Density of population in piedmont belts.
The piedmont boundary also divides two areas of contrasted density of population. Mountain regions are, as a rule, more sparsely settled than plains. The piedmont is normally a transition region in this respect; but where high mountains rise as climatic islands of adequate water supply out of desert and steppes, they concentrate on their lower slopes all the sedentary population, making their piedmonts zones of greatest density. Low mountains in arid regions become centers of population; here their barrier nature vanishes. In the Sudanese state of Darfur, the Marra Mountains are the district best watered and most thickly populated. Nowhere higher than 6000 feet (1850 meters), they afford running water at 4000 feet elevation and water pools in the sandy beds of their wadis at 3200 feet. Below this, water disappears from the surface, and can be found only in wells whose depth and scarcity increase with distance from the central mountains.[1194] The neighboring kingdom of Wadai shows similar conditions and effects.[1195] In the heart of Australia, where utter desert reigns, the Macdonnell Ranges form the nucleus of the northern area occupied by the Arunta tribe of natives; farther north the Murchison Range, usually abounding in water-holes, is the center and stronghold of the Warramunga tribe.[1196]
Mineral wealth or waterpower in the mountains serves to collect an urban and industrial population along their rim, as we see it about the base of the Erz Mountains in Saxony, the Riesen range in Silesia, the coal-bearing Pennine Mountains of northwestern England, and the highlands of southern Wales, all which piedmont zones show a density of over 150 to the square kilometer (385 to the square mile). Hence the original Swiss Confederation, which included only the mountain cantons of Schwyz, Uri and Unterwalden, was greatly strengthened by the accession of the piedmont cantons of Lucerne, Zurich, Zug and Bern in the early fourteenth century, as later by St. Gall, Aargau and Geneva. These marginal cantons to-day show a density of population exceeding 385 to the square mile, and rising to 1356 in the canton of Geneva.
Piedmont towns and roads.
Piedmont belts tend strongly towards urban development, even where rural settlement is sparse. Sparsity of population and paucity of towns within the mountains cause main of traffic to keep outside the highlands, but close enough to their base to tap their trade at every valley outlet. On the alluvial fans or plains of these valley outlets, where mountain and piedmont road intersect, towns grow up. Some of them develop into cities, when they command transverse routes of communication quite across the highlands. The ancient Via Aemilia traced the northern base of the Apennines from Ariminum on the Adriatic to Dertona at the foot of the Ligurian range back of Genoa, and connected a long line of Roman colonies. The modern railroad follows almost exactly the course of the old Roman road,[1197] while a transverse line southward across the Apennines, following an ancient highway over the Poretta Pass to the Arno Valley, has maintained the old preëminence of Bologna. A line of towns, connected by highways or railroads, according to the economic development of the section, defines the bases of the Pyrenees, Alps, Jura, Apennines, Harz, Vosges, Elburz and numerous other ranges. Along the Elburz piedmont runs the imperial road of Persia from Tabriz through Teheran to Meshed. In arid regions these piedmont roads are an unfailing feature, but their towns shrink to rural settlements, except at the junction of transmontane routes.

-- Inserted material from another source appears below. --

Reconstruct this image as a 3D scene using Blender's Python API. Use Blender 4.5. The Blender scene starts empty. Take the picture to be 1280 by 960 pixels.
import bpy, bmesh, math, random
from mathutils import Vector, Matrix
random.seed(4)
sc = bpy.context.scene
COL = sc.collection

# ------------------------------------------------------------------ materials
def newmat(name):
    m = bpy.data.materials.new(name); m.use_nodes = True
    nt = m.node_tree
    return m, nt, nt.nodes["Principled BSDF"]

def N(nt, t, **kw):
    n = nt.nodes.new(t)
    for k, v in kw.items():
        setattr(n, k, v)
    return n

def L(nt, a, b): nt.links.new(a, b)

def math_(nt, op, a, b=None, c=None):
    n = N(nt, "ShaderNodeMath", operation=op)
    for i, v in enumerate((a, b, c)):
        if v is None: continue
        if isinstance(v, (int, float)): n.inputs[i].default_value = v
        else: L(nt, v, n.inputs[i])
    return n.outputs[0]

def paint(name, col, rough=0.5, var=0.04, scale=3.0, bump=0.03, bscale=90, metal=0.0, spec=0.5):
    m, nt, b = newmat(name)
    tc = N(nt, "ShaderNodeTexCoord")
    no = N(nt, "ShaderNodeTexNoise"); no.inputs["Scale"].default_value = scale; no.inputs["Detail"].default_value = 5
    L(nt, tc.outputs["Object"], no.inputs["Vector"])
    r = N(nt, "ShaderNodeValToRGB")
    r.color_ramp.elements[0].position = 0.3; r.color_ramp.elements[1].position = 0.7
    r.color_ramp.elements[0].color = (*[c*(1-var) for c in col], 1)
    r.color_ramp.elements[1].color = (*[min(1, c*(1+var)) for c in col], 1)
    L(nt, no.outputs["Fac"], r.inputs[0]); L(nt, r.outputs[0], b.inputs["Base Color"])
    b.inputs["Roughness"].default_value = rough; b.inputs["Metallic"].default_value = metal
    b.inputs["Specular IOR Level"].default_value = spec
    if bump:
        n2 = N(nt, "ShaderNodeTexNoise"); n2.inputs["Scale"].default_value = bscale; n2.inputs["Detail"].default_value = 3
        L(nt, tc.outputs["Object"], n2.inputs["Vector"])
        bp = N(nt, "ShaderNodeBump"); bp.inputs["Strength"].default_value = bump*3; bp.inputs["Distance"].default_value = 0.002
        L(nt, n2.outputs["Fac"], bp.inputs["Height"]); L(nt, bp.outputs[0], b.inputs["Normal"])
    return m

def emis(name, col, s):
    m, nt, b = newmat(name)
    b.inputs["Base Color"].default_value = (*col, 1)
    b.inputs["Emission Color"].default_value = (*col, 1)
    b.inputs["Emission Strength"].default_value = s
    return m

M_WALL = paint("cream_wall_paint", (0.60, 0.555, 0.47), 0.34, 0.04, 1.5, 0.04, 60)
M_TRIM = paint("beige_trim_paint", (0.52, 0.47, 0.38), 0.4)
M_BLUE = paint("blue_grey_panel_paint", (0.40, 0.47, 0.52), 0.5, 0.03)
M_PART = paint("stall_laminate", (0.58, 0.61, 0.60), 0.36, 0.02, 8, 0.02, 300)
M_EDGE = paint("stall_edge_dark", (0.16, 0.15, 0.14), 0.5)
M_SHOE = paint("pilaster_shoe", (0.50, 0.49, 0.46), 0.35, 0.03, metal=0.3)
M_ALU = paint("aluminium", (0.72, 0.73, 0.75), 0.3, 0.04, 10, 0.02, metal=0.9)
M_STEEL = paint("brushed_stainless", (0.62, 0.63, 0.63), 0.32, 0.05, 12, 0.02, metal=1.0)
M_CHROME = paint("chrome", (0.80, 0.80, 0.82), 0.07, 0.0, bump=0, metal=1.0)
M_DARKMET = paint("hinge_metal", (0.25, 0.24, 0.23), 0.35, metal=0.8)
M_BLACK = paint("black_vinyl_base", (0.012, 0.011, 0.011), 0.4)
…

Piedmont termini of transmontane routes.
Piedmont cities draw their support from plain, mountain and transmontane region, relying chiefly on the fertile soil of the level country to feed their large populations. Sometimes they hug the foot of the mountains, as Bologna, Verona, Bergamo, Zurich, Denver and Pittsburg do; sometimes, like Milan, Turin, and Munich, they drop down into the plain, but keep the mountains in sight. They flourish in proportion to their local resources, in which mineral wealth is particularly important, and to the number and practicability of their transmontane connections. Hence they often receive their stamp from the mountains behind them as well as from the bordering plain. The St. Gotthard route is flanked by Lucerne on the north and Milan on the south. The Brenner has its urban outlets at Munich and Verona. Narbonne and Barcelona form the termini of the route over the eastern Pyrenees; Toulouse commands the less used central passes, and Bayonne the western. Tiflis is situated in the great mountain trough connecting the Black Sea and the Caspian; but over the Caucasus by the Pass of Dariel come the influences which make it a Russian town. Peshawar, situated in the mountain angle of the Punjab, depends more upon the Khaibar Pass and its connections thereby with Central Asia than upon the plains of the Indus; its population, in appearance and composition nearly as much Central Asiatic as Indian, is engaged in traffic between the Punjab and the whole trans-Hindu Kush country.[1198]